Henry opened Le Doyenné in 2022, having cut his teeth in Melbourne’s art and fashion district then in Paris at Au Passage, a natural-wine and nose-to-tail hotspot. He is known for his organic, seasonal approach, which today manifests in Cantabrian anchovies on house-made sourdough toast, Ibérico chorizo brought home from a recent trip to Madrid, a broad bean, parmesan and mint salad and a plate of crudités plucked from the farm. There are also Utah Beach oysters on a bed of ice.





Despite the promise of exercise, the party is welcomed with gin and tonics made with lavender gin from French distillery Petit Grain, Lutèce spritzes and Martinis served in frozen glasses with Sicilian olives. “You definitely feel like you earn your drinks – the Martinis taste that much sweeter,” jokes Henry. Guests take turns to play each other, although the tournament is “more for the love of the game than the competition”.

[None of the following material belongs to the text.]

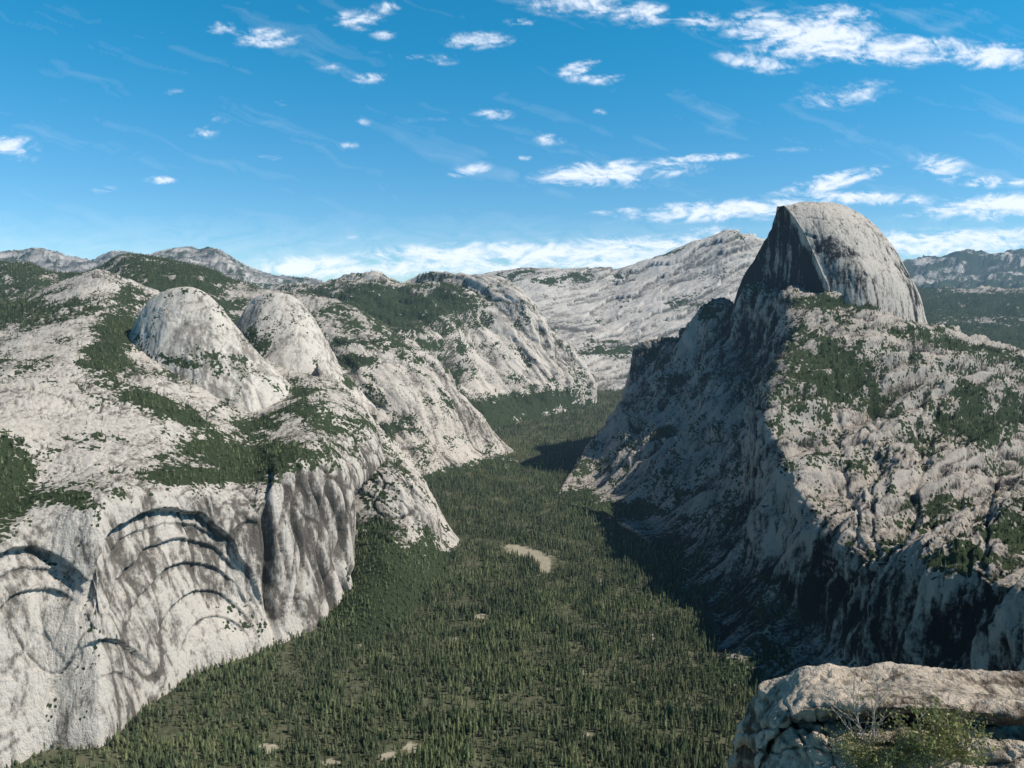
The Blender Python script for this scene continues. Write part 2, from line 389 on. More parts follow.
# ------------------------------------------------------------------ C spur
cc = [300, 335, 365, 400, 425, 445, 460, 480, 500, 518]
s_ = row(cc, [345, 336, 337, 343, 355, 370, 391, 414, 439, 457], [46, 46, 46, 46, 46, 45.5, 45, 44.5, 44.5, 44.8])
m1 = row(cc, [400, 385, 380, 385, 395, 408, 420, 433, 446, 458], [42, 42, 42, 42, 42.5, 43, 43, 43.5, 44, 44.6])
m2 = row(cc, [460, 440, 430, 430, 435, 440, 442, 448, 452, 459], [39, 39, 39.5, 40, 40.5, 41.5, 42, 43, 43.6, 44.4])
by = np.array([520, 515, 510, 495, 486, 480, 475, 468, 463, 460.]); base = P(np.array(cc, float), by, Dfloor(np.array(cc), by))
W = add_sides(np.stack(add_back(add_base([base, m2, m1, s_], .99, .6), (2, 5, 9), (.6, 3, 9))))
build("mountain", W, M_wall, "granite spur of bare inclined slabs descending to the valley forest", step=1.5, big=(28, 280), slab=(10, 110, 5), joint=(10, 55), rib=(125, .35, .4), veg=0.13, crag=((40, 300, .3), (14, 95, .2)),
      patches=[(385, 343, 60, 5, .6), (440, 482, 60, 11, 1.2, -15), (400, 430, 26, 6, .3), (400, 505, 40, 14, 1.1), (350, 362, 30, 8, .5)], nzmin=0.25, treeden=1/180.)

# ------------------------------------------------------------------ D mid mountain
cd = [260, 300, 330, 372, 400, 430, 460, 490, 512, 528, 548, 572, 586, 596]
s_ = row(cd, [296, 286, 281, 275, 283, 276, 273, 275, 283, 299, 328, 351, 365, 376], [66, 66, 66, 66, 66, 66, 65, 64, 63, 62, 61, 61, 61, 62])
m1 = row(cd, [330, 318, 312, 310, 312, 308, 298, 298, 310, 326, 350, 364, 372, 378], [58, 58, 58, 58, 58, 59, 61, 61.5, 60.5, 60, 59.5, 60, 60.5, 61.5])
m2 = row(cd, [360, 350, 345, 345, 345, 345, 345, 345, 350, 358, 368, 374, 377, 380], [50, 50, 50, 50, 50, 52, 56, 58, 58, 58, 58, 59, 60, 61])
m3 = row(cd, [400, 395, 390, 390, 392, 395, 385, 383, 385, 385, 384, 382, 382, 382], [45, 45, 45, 45, 45, 47, 52, 55, 56, 56.5, 57.2, 58.5, 59.7, 60.7])
b_ = row(cd, [450, 450, 446, 443, 443, 448, 446, 438, 429, 421, 416, 410, 406, 402], [43, 43, 43, 43, 43, 45, 47, 49, 52, 54, 55.5, 57.5, 59, 60.2])
W = add_sides(np.stack(add_back(add_base([b_, m3, m2, m1, s_], .98, 1), (3, 8, 14), (.6, 3, 9))))
def gulD(px, py, p):
    g = np.exp(-((px-(447+.3*(py-350)+4*np.sin(py/8.)))/9.)**2)*sstep(335, 365, py)
    return -120*g, -.3*g  # gully is carved, and its shadow is also darkened into the tone
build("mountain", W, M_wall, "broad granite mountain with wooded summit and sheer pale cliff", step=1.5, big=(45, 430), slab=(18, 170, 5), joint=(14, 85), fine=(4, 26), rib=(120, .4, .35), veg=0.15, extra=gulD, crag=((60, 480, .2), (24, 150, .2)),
      patches=[(385, 308, 84, 20, .85), (300, 310, 40, 18, .6), (452, 302, 28, 16, .75), (445, 372, 12, 20, .5), (545, 402, 56, 9, 1.3, -8), (495, 285, 22, 8, -.5), (420, 345, 60, 8, .35), (480, 416, 50, 14, 1.1), (515, 345, 36, 26, -.25), (590, 392, 14, 8, 1.2)], nzmin=0.15, treeden=1/330., tone_e=[(520, 345, 40, 36, .1)])

# ------------------------------------------------------------------ E far pale ridge
ce = [440, 480, 505, 540, 580, 610, 630, 655, 680, 705, 728, 748, 768, 800, 850]
s_ = row(ce, [285, 276, 270, 268, 270, 271, 267, 259, 249, 240, 232, 236, 243, 255, 275], [92]*15)
m1 = row(ce, [310, 300, 292, 288, 292, 294, 290, 285, 280, 275, 268, 268, 272, 280, 295], [86]*15)
m2 = row(ce, [340, 332, 325, 320, 322, 325, 322, 318, 315, 312, 310, 310, 312, 315, 320], [79]*15)
b_ = row(ce, [380, 378, 375, 368, 364, 364, 366, 366, 366, 366, 366, 366, 366, 366, 366], [70]*15)
W = add_sides(np.stack(add_back(add_base([b_, m2, m1, s_], .9, 2), (4, 10, 20), (.6, 3, 9))))
def slabE(px, py, p):
    nb = fbm(np.stack([px/50., py/26., 0*px], -1), 3, .55)
    m_ = sstep(540, 620, px)*.8+.2
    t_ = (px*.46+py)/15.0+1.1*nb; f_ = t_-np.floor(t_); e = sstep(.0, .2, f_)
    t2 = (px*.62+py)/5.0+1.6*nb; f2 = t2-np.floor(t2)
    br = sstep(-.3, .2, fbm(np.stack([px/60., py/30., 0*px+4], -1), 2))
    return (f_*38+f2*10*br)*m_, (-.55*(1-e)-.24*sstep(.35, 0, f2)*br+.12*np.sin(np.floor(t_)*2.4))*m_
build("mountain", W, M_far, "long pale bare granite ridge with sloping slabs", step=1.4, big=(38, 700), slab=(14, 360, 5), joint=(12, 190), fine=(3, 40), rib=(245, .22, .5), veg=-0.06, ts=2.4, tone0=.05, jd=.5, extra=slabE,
      patches=[(560, 278, 60, 6, .6), (620, 350, 40, 8, .45), (690, 296, 40, 5, .3, -20)], nzmin=0.3, treeden=1/1500.)

# ------------------------------------------------------------------ distant ranges
ch = [-300, -150, 0, 20, 40, 70, 90, 110, 140, 180, 210, 235, 262, 300, 340, 400, 470, 560, 620]
s_ = row(ch, [262, 258, 253, 251, 249, 257, 260, 254, 255, 249, 252, 262, 275, 280, 284, 286, 282, 276, 285], [150]*19)
m1 = row(ch, [275]*6+[272]*6+[284]+[292]*6, [125]*19)
b_ = row(ch, [310]*19, [95]*19)
W = add_sides(np.stack(add_back([b_, m1, s_], (5, 15, 30), (1, 6, 15))))
build("mountain", W, M_far, "distant bare granite peaks along the skyline", step=1.7, big=(110, 1500), slab=(40, 500, 5), joint=(25, 300), fine=(8, 60), rib=(0, 1, .8), veg=0.2, nzmin=0.2, treeden=0, ts=3.5, tone0=-.16,
      patches=[(60, 285, 90, 10, .8), (330, 292, 60, 7, .8)], damp=False)
ci = [850, 880, 905, 940, 965, 985, 1010, 1035, 1100, 1250]
s_ = row(ci, [268, 265, 262, 256, 252, 256, 252, 250, 256, 262], [230]*10)
m1 = row(ci, [280]*10, [190]*10); b_ = row(ci, [300]*10, [150]*10)
W = add_sides(np.stack(add_back([b_, m1, s_], (8, 25, 60), (1, 6, 15))))
build("mountain", W, M_far, "hazy blue distant mountain range", step=1.7, big=(240, 1800), slab=(60, 700, 5), joint=(60, 400), fine=(10, 90), rib=(0, 1, .8), veg=0.6, nzmin=0.0, treeden=0, ts=5, damp=False)
s_ = row(ci, [290, 289, 287, 288, 290, 287, 289, 289, 292, 300], [110]*10)
m1 = row(ci, [312]*10, [88]*10); b_ = row(ci, [350, 350, 350, 350, 358, 362, 366, 370, 390, 420], [60]*10)
W = add_sides(np.stack(add_back([b_, m1, s_], (8, 15, 30), (1, 4, 9))))
build("hill", W, M_for, "dark conifer-covered rolling hills", step=1.7, big=(60, 600), slab=(10, 200, 4), joint=(5, 120), fine=(4, 40), rib=(0, 1, .8), veg=0.9, nzmin=0.0,
      treeden=1/900., category="hill", patches=[(985, 287, 40, 6, -.8), (1000, 320, 40, 4, -.6)], treeh=(16, 26), damp=False)

# ------------------------------------------------------------------ Half dome
def fD(px, py, lean=0.0):
    rx, ry, rz = ray(px, py); return 53.6/(1+1.136*float(rx)/float(ry))+lean
HD = [
 [(722, 352), (765, 380), (812, 372), (850, 356, 35.2), (894, 352, 36.2), (940, 356, 38.5)],
 [(736, 298), (776, 310), (829, 296), (864, 302, 35.8), (898, 309, 36.7), (926, 320, 38.8)],
 [(743, 277), (777, 284), (822, 272), (856, 273, 36.1), (891, 279, 36.9), (918, 292, 38.8)],
 [(754, 260), (779, 262), (813, 251), (846, 252, 36.6), (878, 257, 37.3), (906, 268, 39)],
 [(764, 242), (782, 242), (804, 232), (836, 232, 37.2), (868, 236, 37.8), (893, 246, 39.2)],
 [(772, 226), (782, 224), (794, 216.5), (825, 215, 37.9), (854, 218.5, 38.4), (877, 227, 39.5)],
 [(776, 213), (781, 211.5), (787, 208.5), (815, 205, 38.5), (842, 207.5, 39.0), (862, 214.5, 39.9)],
 [(777, 207), (780, 206.5), (784, 205.5), (808, 201.8, 39.2), (832, 202.5, 39.7), (849, 208, 40.3)],
]
rows = []
for k_, r in enumerate(HD):
    pts = [P(q[0], q[1], fD(q[0], q[1], 0.05*k_)) if len(q) == 2 else P(*q) for q in r]
    cre = pts[2]; cre2 = cre+np.array([.12, .0, 0]); cre0 = cre*.94+pts[1]*.06
    h1 = pts[0]; h6 = pts[-1]
    left = h1*1.10+np.array([1.4, 0, -0.2]); right = h6*1.1+np.array([-2.0, 0, -0.2]); leftn = h1*1.01+np.array([.2, 0, 0]); rn = h6*1.025+np.array([-.2, 0, -.05])
    pts[1] = pts[1]*1.008
    rows.append(np.array([left, leftn, pts[0], pts[1], cre0, cre, cre2, pts[3], pts[4], pts[5], rn, right]))
top = rows[-1]
rows.append(top*1.015+np.array([0, 0, -0.05])); rows.append(top*1.06+np.array([0, 0, -1.2])); rows.append(top*1.1+np.array([0, 0, -8]))
W = np.stack(rows)
def hdx(px, py, p):
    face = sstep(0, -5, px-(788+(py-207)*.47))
    nb = fbm(np.stack([px/16., py/50., 0*px], -1), 3, .6); nb2 = fbm(np.stack([px/9., py/70., 0*px+3], -1), 3, .6)
    g = sstep(.1, .5, nb2)*face
    right = 1-face
    rr_ = sstep(.15, .5, fbm(np.stack([(px-(py-205)*.45)/9., py/60., 0*px+8], -1), 3, .6))*right*sstep(208, 235, py)
    bench = np.exp(-((py-(250+.4*(px-850)+8*nb))/1.6)**2)*right*sstep(.0, .25, nb)
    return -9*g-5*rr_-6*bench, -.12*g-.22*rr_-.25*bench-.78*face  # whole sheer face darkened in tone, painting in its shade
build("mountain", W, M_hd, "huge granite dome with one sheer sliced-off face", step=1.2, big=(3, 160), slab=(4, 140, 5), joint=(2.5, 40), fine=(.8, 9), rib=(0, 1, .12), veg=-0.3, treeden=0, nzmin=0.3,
      extra=hdx, tone_e=[(835, 213, 40, 12, .15)], tone0=.04, jd=.5, damp=False)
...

Dessert, a Charlotte cake lined with ladyfingers and topped with berries from the garden, arrives after the tournament ends. “It’s a bit fussy for some people, but you can keep it in the fridge a couple of hours before you need to bring it out,” Henry says, adding that the only thing he’d have done differently is not host on the same day as the UEFA Champions League final – one of two times Paris Saint-Germain FC has made the cut. At least, unlike Henry, who had to concede defeat to fellow chef Omar Koreitem and interior designer Drew Straus, PSG won.